Rencana AS Bentuk Pasukan Internasional di Gaza Picu Perdebatan
SinPo.id - Gelombang reaksi regional dan internasional terus berdatangan atas rancangan resolusi Amerika Serikat yang akan diajukan ke Dewan Keamanan PBB, berisi usulan pembentukan pasukan keamanan internasional di Jalur Gaza selama minimal dua tahun.
Rencana itu bertujuan menstabilkan Gaza pascaperang panjang, namun justru memicu perbedaan tajam antarnegara besar dan dikhawatirkan menghambat pengesahan resolusi.
Menurut laporan Axios, Washington telah mengedarkan draf “sensitif namun tidak diklasifikasikan” kepada beberapa anggota Dewan Keamanan. Rancangan tersebut memberi mandat kepada AS dan negara mitra untuk mengelola keamanan serta administrasi Gaza hingga akhir 2027, dengan opsi perpanjangan.
Seorang pejabat AS menegaskan bahwa pasukan ini bukan pasukan penjaga perdamaian, melainkan bersifat eksekutif untuk mengamankan Gaza, melucuti senjata kelompok bersenjata, serta mencegah pembangunan kembali infrastruktur militer.
Namun, mediator AS-Palestina Bishara Bahbah menyebut terdapat empat poin perbedaan besar antaranggota tetap Dewan Keamanan—AS, Inggris, Prancis, Rusia, dan China—terkait komposisi dan mandat pasukan tersebut.
Sumber diplomatik menyebut AS bahkan siap membentuk pasukan secara sepihak jika resolusi gagal disetujui, langkah yang didukung Israel namun ditentang negara-negara Arab.
Dalam rancangan itu, pasukan internasional akan mengamankan perbatasan Gaza dengan Israel dan Mesir, melindungi warga sipil, membuka koridor kemanusiaan, serta melatih kepolisian Palestina untuk mengambil alih tanggung jawab keamanan secara bertahap.
Israel akan menarik diri secara bertahap seiring reformasi Otoritas Palestina menuju tata kelola jangka panjang.
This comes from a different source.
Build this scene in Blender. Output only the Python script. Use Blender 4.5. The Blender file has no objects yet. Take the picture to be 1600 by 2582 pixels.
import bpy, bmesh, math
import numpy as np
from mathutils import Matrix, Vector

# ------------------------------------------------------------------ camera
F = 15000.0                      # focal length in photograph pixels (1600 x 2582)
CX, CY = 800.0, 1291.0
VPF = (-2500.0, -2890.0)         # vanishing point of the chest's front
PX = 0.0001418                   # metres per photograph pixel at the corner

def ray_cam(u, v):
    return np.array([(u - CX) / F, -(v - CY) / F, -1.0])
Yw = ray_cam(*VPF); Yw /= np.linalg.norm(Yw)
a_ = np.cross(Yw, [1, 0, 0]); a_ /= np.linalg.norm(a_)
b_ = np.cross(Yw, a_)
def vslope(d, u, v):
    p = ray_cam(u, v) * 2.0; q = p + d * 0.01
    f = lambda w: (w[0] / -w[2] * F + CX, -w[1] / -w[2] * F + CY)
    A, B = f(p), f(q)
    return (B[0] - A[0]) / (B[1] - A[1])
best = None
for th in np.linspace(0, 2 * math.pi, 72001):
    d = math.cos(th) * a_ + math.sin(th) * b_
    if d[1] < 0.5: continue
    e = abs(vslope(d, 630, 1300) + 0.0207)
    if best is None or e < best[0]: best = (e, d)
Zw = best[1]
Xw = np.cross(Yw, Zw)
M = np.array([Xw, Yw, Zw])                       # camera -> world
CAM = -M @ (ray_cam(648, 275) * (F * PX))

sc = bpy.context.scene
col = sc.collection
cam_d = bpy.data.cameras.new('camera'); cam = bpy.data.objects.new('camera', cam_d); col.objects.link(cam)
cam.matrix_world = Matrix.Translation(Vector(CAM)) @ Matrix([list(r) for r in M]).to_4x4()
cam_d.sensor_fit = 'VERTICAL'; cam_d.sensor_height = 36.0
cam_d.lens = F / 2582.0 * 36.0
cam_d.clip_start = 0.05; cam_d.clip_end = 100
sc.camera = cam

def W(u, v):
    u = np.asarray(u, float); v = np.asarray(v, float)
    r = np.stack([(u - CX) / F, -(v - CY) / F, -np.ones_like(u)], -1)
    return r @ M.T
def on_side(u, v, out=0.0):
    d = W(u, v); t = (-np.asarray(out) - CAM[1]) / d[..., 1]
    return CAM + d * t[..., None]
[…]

Pasukan gabungan ini rencananya melibatkan beberapa negara, termasuk Indonesia, Pakistan, dan Azerbaijan, dengan koordinasi bersama Mesir, Israel, dan dewan perdamaian baru untuk Gaza.
Namun, Israel menolak keras keterlibatan Turki dalam pasukan tersebut.
Di sisi lain, gencatan senjata yang dimediasi AS masih bertahan meski terjadi insiden sporadis. Hamas baru-baru ini menyerahkan jenazah Sersan Staf Itay Chen kepada Israel melalui Palang Merah. Chen merupakan salah satu dari 28 sandera yang tewas dan dimakamkan di Gaza sejak perang pecah Oktober 2023.
Sejak serangan Hamas yang menewaskan 1.200 orang dan menculik 251 sandera, lebih dari 68.000 warga Palestina dilaporkan tewas akibat serangan balasan Israel, menurut otoritas kesehatan Gaza.
Sementara itu di Inggris, muncul laporan mengejutkan bahwa tuduhan Iran mendanai kelompok Palestine Action—yang menyerang pabrik senjata Israel Elbit Systems—ternyata direkayasa oleh firma PR yang bekerja untuk perusahaan senjata Israel.
Majalah Private Eye mengungkap, direktur CMS Strategic mengklaim telah menanamkan cerita palsu itu ke media Inggris. Tuduhan tersebut muncul menjelang keputusan pemerintah Inggris menetapkan Palestine Action sebagai organisasi teroris pada Juli 2024.
Sejak pelarangan itu, lebih dari 2.000 aktivis ditangkap karena mengibarkan poster bertuliskan “I oppose genocide, I support Palestine Action.” Pengadilan Tinggi Inggris dijadwalkan menggelar sidang peninjauan hukum 25 November mendatang, yang bisa membatalkan keputusan pelarangan tersebut.
Rangkaian perkembangan ini menandai semakin kompleksnya diplomasi dan narasi global seputar Gaza, dengan Washington berusaha membangun stabilitas, Israel menolak beberapa elemen internasional, dan Inggris menghadapi tuduhan manipulasi opini publik demi kepentingan industri militer.